Hang in there. Everyone should have the experience of teaching for a while. It would really let people understand the priorities in life!
Stay well. Love, Mom
AJ! Well, we've already talked a bit about the problems, so I'll just comment on a couple things. First thing: ND is now 6-1, but really need to step up their game. Other things: the plankton stuff is amazing. There is a lake outside of San Juan, and it has that stuff there. I got to see it/experience it similarly to you (when I went on a spring break cruise couple years ago...). However, the pacific would have been a cooler place than a small lake in puerto rico.
Very exciting news for me now: jimmy is coming out to London! So I'll get to meet up with him in a day or two, and wander around london and hopefully some of scotland for around a week with him. In other news, I think leo decaprio made a good movie (the departed) which was astounding. Great movie, and Notre Dame is mentioned several times, which makes it awesome. Alright, I've got to go, getting on another train, from cambridge back to london. Stay well, good luck with all that stress, and just don't forget about what a beautiful scenery (not the roads, or micronesians, or bread fruit, or any of that other unpleasant stuff sometimes) surrounds you.
-me
AJ,
First, let me say that I'm sorry for the frustrating moments that you have had so recently with your students.
Second, let me say that e are proud of you, from the way that you correctly analyze the situation and the real problems laying around the issue, and the way that you conduct yourself.
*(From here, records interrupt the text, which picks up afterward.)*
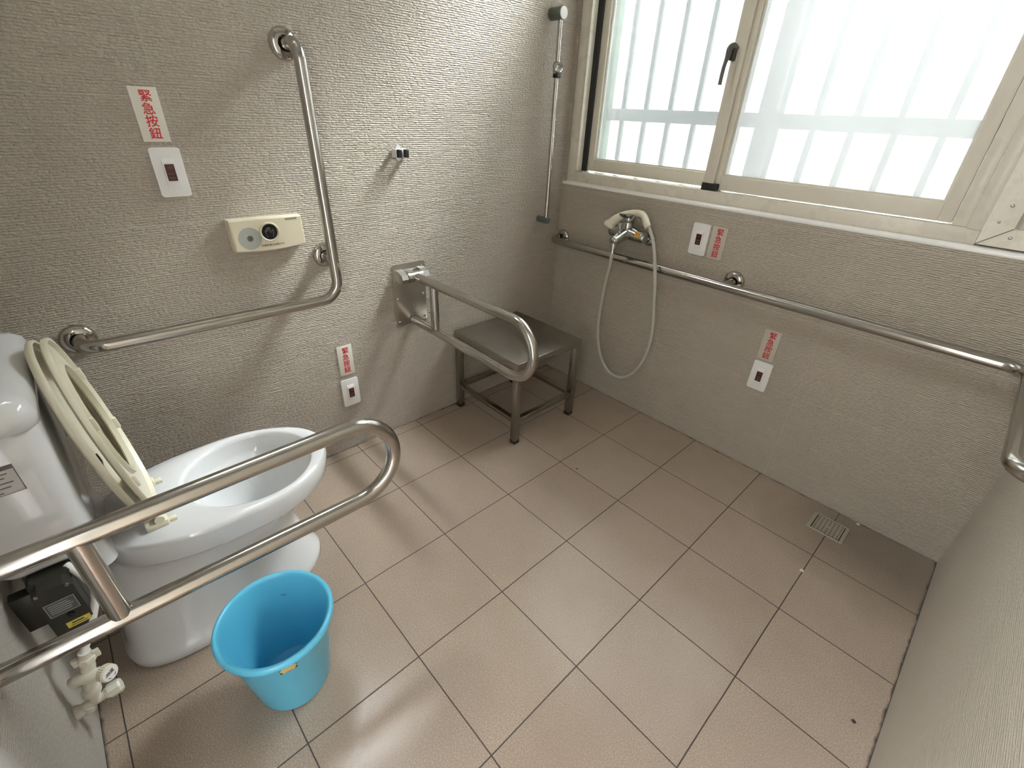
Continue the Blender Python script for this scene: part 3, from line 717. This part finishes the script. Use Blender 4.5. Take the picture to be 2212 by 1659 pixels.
# ------------------------------------------------------------------ toilet
CX = -1.45
def egg(yf, yb_, hw, ym, z, nb=3.2, taper=0.0, n=72, nf=2.0):
    out = []
    for i in range(n):
        a = 2*PI*i/n; cc, ss = math.cos(a), math.sin(a)
        if cc >= 0:
            y = ym + (yf - ym) * abs(cc)**(2/nf); x = hw * math.copysign(abs(ss)**(2/nf), ss)
        else:
            y = ym - (ym - yb_) * abs(cc)**(2/nb); x = hw * math.copysign(abs(ss)**(2/nb), ss)
            tt = (ym - y) / (ym - yb_); x *= 1 - taper * tt*tt
        out.append((x, y, z))
    return out
tb_ = (CX, -1.80, 0.0)
to = thing('toilet', 'white ceramic toilet with raised cream seat beside left wall', 'toilet', tb_)
YB = 1.80
def E(yf, ybk, hw, ym, z, nb=3.2, taper=0.0, nf=2.0): return egg(yf + YB, ybk + YB, hw, ym + YB, z, nb, taper, nf=nf)
bm = bmesh.new()
rings = [
 E(-1.545, -2.065, 0.152, -1.80, 0.0, 3.6), E(-1.540, -2.068, 0.156, -1.80, 0.006, 3.6), E(-1.540, -2.068, 0.156, -1.80, 0.030, 3.6), E(-1.546, -2.062, 0.151, -1.80, 0.038, 3.6),
 E(-1.560, -2.056, 0.140, -1.80, 0.070, 3.4), E(-1.575, -2.050, 0.125, -1.80, 0.12, 3.2), E(-1.590, -2.045, 0.113, -1.79, 0.18, 3.0),
 E(-1.590, -2.040, 0.112, -1.78, 0.235, 2.8), E(-1.560, -2.035, 0.125, -1.74, 0.285, 2.8, 0.1), E(-1.505, -2.020, 0.155, -1.72, 0.318, 3.0, 0.2),
 E(-1.474, -2.006, 0.172, -1.71, 0.328, 3.2, 0.2), E(-1.470, -2.004, 0.1765, -1.70, 0.336, 3.4, 0.2), E(-1.462, -2.003, 0.1800, -1.70, 0.385, 3.6, 0.2), E(-1.464, -2.000, 0.1785, -1.70, 0.396, 3.6, 0.2), E(-1.464, -1.995, 0.174, -1.70, 0.401, 3.6, 0.2),
 E(-1.500, -1.835, 0.157, -1.66, 0.4015, 2.1), E(-1.506, -1.828, 0.152, -1.66, 0.398, 2.0), E(-1.510, -1.825, 0.149, -1.66, 0.388, 2.0),
 E(-1.515, -1.822, 0.146, -1.66, 0.350, 2.0), E(-1.530, -1.812, 0.137, -1.665, 0.338, 2.0), E(-1.545, -1.80, 0.128, -1.67, 0.325, 2.0),
 E(-1.580, -1.785, 0.108, -1.68, 0.270, 2.0), E(-1.625, -1.770, 0.082, -1.695, 0.215, 2.0), E(-1.660, -1.750, 0.052, -1.705, 0.185, 2.0), E(-1.69, -1.73, 0.02, -1.71, 0.175, 2.0)]
loft(bm, rings, True, True)
bo = finish(bm, 'bowl', M['ceramic'], to, 60)
bm = bmesh.new(); loft(bm, [E(-1.628, -1.768, 0.080, -1.695, 0.2125, 2.0), E(-1.626, -1.769, 0.081, -1.695, 0.2145, 2.0)], True, True)
finish(bm, 'water', M['water'], bo)
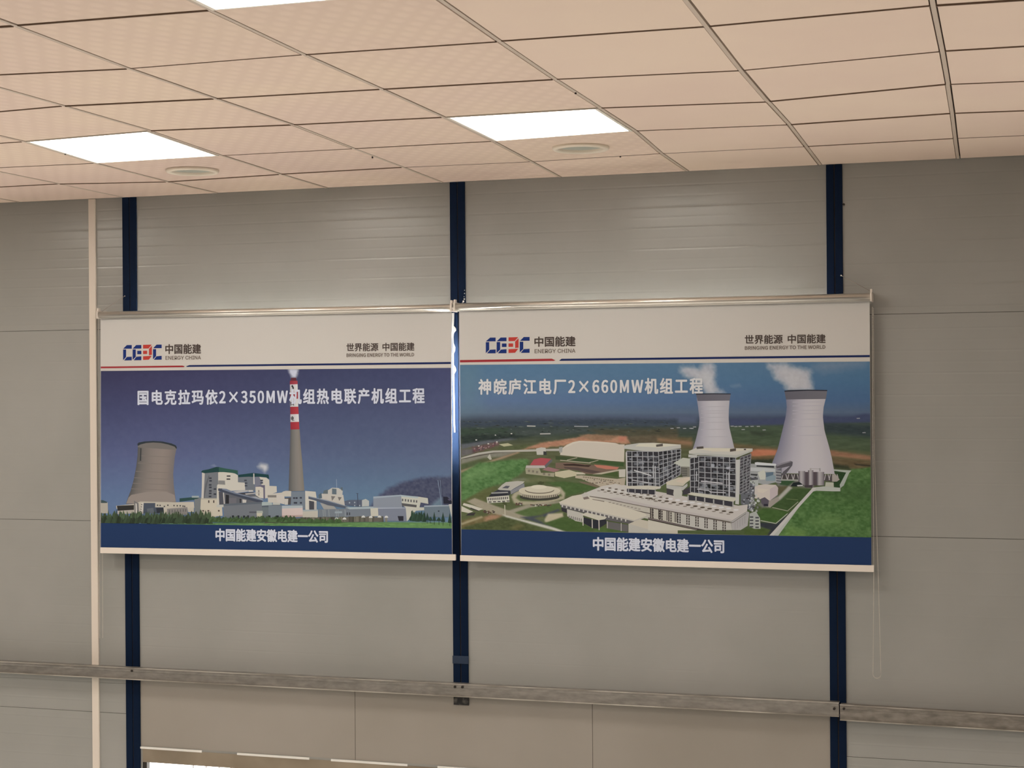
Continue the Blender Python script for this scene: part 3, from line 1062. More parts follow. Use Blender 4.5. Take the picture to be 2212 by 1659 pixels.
# ================= left printed photograph
p = Print((217.8, 801.4), (973.9, 794.6), (976.0, 1141.7), (217.8, 1129.8), 420, 190)
p.grad([(0, (54, 54, 76), (70, 72, 100)), (.25, (64, 68, 94), (80, 83, 110)), (.55, (82, 89, 117), (91, 99, 122)),
        (.82, (90, 108, 134), (100, 121, 141)), (1, (92, 112, 138), (102, 124, 144))])
p.img += (3 * np.sin(p.U * 5 + 1))[..., None] * np.array([1, .4, 1])
p.speck(3, 9, 9, 5)
p.paint('4', (72, 75, 92), '1100,985 1200,860 1300,780 1450,712 1650,664 1850,655 2010,650 2010,990', 9, 18, 5, 4, 1, 3, 3)
p.paint('4', (92, 92, 110), '1120,940 1230,850 1330,800 1300,880 1150,985', 14, 8, 4, 4, .6, 3, 8)
p.paint('4', (112, 132, 142), '1740,985 1850,890 1880,880 1900,985', 8, 6, 4, 4, .8)
p.paint('3', (186, 182, 176), '1893,540 1930,508 1995,518 2006,555 1975,602 1945,575', 9, 10, 5, 5, .95, 2, 4)
p.paint('3', (150, 155, 165), '1390,532 1420,520 1450,545 1420,540', 5, 0, 5, 5, .6)
p.paint('2', (196, 194, 198), '255,986 228,935 216,900 232,880 320,885 318,938 300,986', 7, 14, 4, 4, .95, 2, 9)
p.paint('4', (96, 128, 78), '-2100,1180 -1200,1160 500,1140 2010,1148 2010,1230 -2100,1200', 2, 12, 6, 3, 1, 0, 6)
# cooling tower
p.profile('3', '590,300 592,340 588,430 575,540 548,680 515,800 485,880 462,950', '1014,335 1008,360 994,430 985,520 976,620 982,740 996,850 1006,935',
          [(84, 82, 78), (112, 104, 97), (124, 114, 105), (131, 119, 110), (134, 121, 111), (127, 115, 106), (112, 104, 100)])
p.poly('3', (112, 105, 98), '590,332 592,316 622,300 680,285 760,279 840,284 920,300 990,324 1012,350 1010,362')
p.poly('3', (48, 54, 56), '586,297 600,282 660,270 760,264 860,270 960,292 1005,312 1017,335 1012,352 990,326 920,302 840,286 760,281 680,287 622,302 592,318')
p.poly('3', (138, 126, 116), '490,880 520,850 700,815 900,815 990,850 1004,925 900,930 465,945')
for yy in (420, 500, 590, 660, 720, 780):
    p.poly('3', (120, 110, 102), [(612 - (yy - 420) * .25, yy), (975, yy + 18), (975, yy + 24), (612 - (yy - 420) * .25, yy + 7)])
p.poly('3', (62, 62, 60), '618,340 632,345 628,480 612,480')
# chimney
p.poly('2', (92, 46, 52), '246,985 301,985 304,1020 240,1022')
p.poly('2', (132, 48, 56), '233,1018 315,1018 316,1057 231,1060', (160, 66, 72))
p.poly('2', (176, 170, 166), '233,1058 316,1055 318,1140 234,1142', (206, 200, 192))
p.poly('2', (140, 48, 56), '234,1140 318,1138 320,1215 235,1217', (168, 62, 66))
p.poly('2', (176, 170, 166), '235,1215 320,1213 323,1300 236,1302', (206, 200, 192))
p.poly('2', (136, 46, 54), '236,1301 323,1299 327,1382 237,1384', (168, 60, 64))
p.poly('2', (176, 170, 166), '237,1382 327,1380 331,1466 238,1468', (206, 200, 192))
p.poly('2', (136, 44, 52), '238,1466 331,1464 336,1550 239,1553', (166, 58, 62))
p.profile('4', '238,140 234,300 228,500 223,660 219,812', '337,138 345,240 352,340 366,480 377,640 390,806',
          [(84, 82, 80), (108, 104, 98), (122, 116, 108), (128, 120, 110), (120, 112, 102)], 12)
p.poly('2', (45, 45, 48), '246,1075 262,1062 278,1098 266,1115 248,1112 262,1098')
# mark and characters painted down the stack
for s_ in ('238,1250 274,1246 274,1253 238,1257', '238,1250 245,1250 246,1290 240,1290', '268,1247 275,1247 276,1288 269,1289', '246,1262 268,1260 268,1265 246,1267',
           '246,1274 268,1272 268,1277 246,1279', '254,1256 260,1256 260,1280 254,1280',
           '243,1412 272,1410 272,1416 243,1418', '243,1412 249,1412 250,1438 244,1438', '266,1411 273,1411 274,1437 267,1438', '244,1424 272,1422 272,1427 244,1429',
           '244,1435 273,1433 273,1439 244,1441', '255,1402 262,1402 263,1449 256,1449', '256,1446 280,1444 281,1450 257,1452'):
    p.poly('2', (42, 42, 46), s_)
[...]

It's true, not everybody has the capabilities to effective lead a HS like that and deal effectively with conflict, although I'm afraid that this happens in many others facets of professional life (and I don't think that any profession is immune to that).
In the meantime, I hope that your spirits and energy are able to bounce back and that you don't get discouraged. Focus on the positive aspects -- the good students, the ways that you can improve heir life, the ones that thank you (explicitly or implicitly) for your work well done, your JV friends, etc.
Keep up your good work, your health and remember that a lot of people love you.